As for crop prices, Glauber said by 2030, corn, rice and wheat prices are 15 percent, 5.5 percent and 3 percent higher compared to baseline prices, and by 2050, they are 28 percent, 8 percent and 13 percent higher, respectively. Other crops, such as soybeans, cotton, sorghum and barley, would see prices 21 percent, 25 percent, 40 percent and 57 percent higher compared to baseline prices.

"Lower domestic crop production and higher prices could spur increases in agricultural production abroad as producers make up for reductions in U.S. crop exports relative to the baseline," said Glauber.

Glauber noted that higher real commodity prices will result in higher production costs for livestock producers. USDA estimates hog slaughter will fall 7 percent by 2030 and fed cattle kill will be down 3 percent compared to baseline levels. In 2050 those reductions would be 23 percent for hogs and 10 percent for beef, with a 17 percent decline in milk output in 2050. This will result in higher prices for these commodities, he added.

Another witness, agricultural economist Dermot Hayes, said he and colleagues at Iowa State University arrived at similar figures for possible conversion of farmland to trees. The Iowa State University exercise compared land rental rates in the Corn Belt with potential earnings from carbon sequestration. A sampling of livestock producers and crop farmers found broad opposition to converting cropland to trees, said Hayes.

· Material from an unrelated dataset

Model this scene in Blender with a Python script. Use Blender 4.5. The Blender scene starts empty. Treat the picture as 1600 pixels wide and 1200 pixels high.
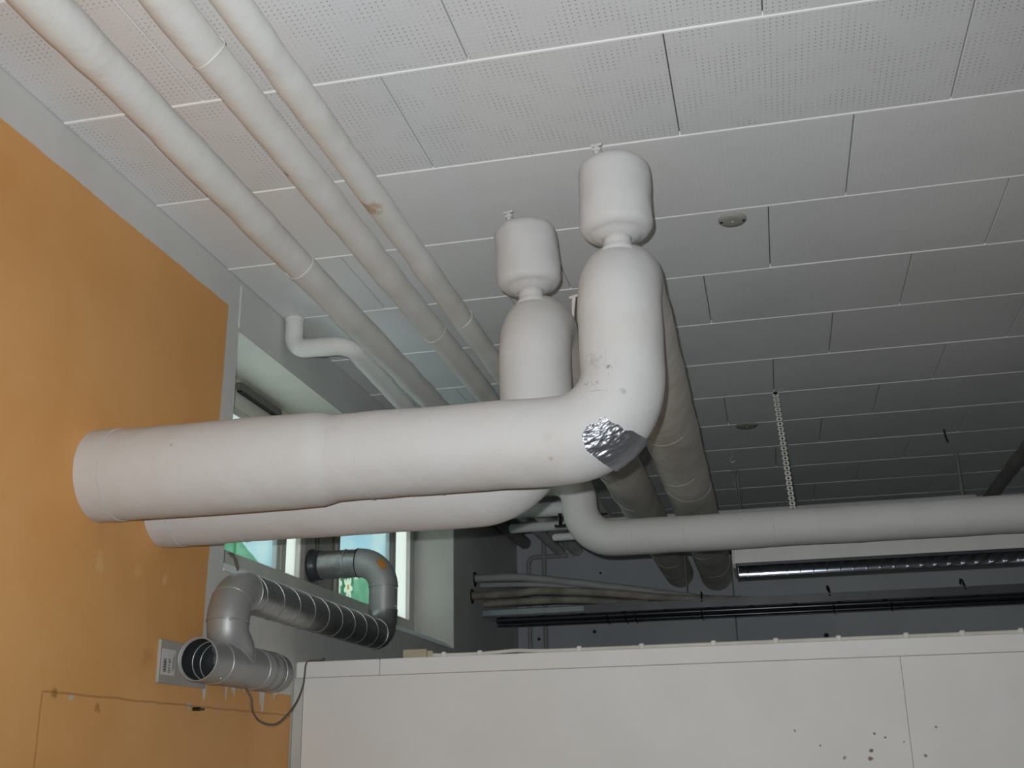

But, he added, a hefty portion of Midwestern cropland is rented and landowners might welcome a new income source.

Glauber cautioned there are many uncertainties in making multi-decade forecasts and "a lot of issues in implementing a (cap and trade) program." For example, he said, if crop prices rise enough, landowners might take idled cropland out of the 32 million-acre conservation reserve program.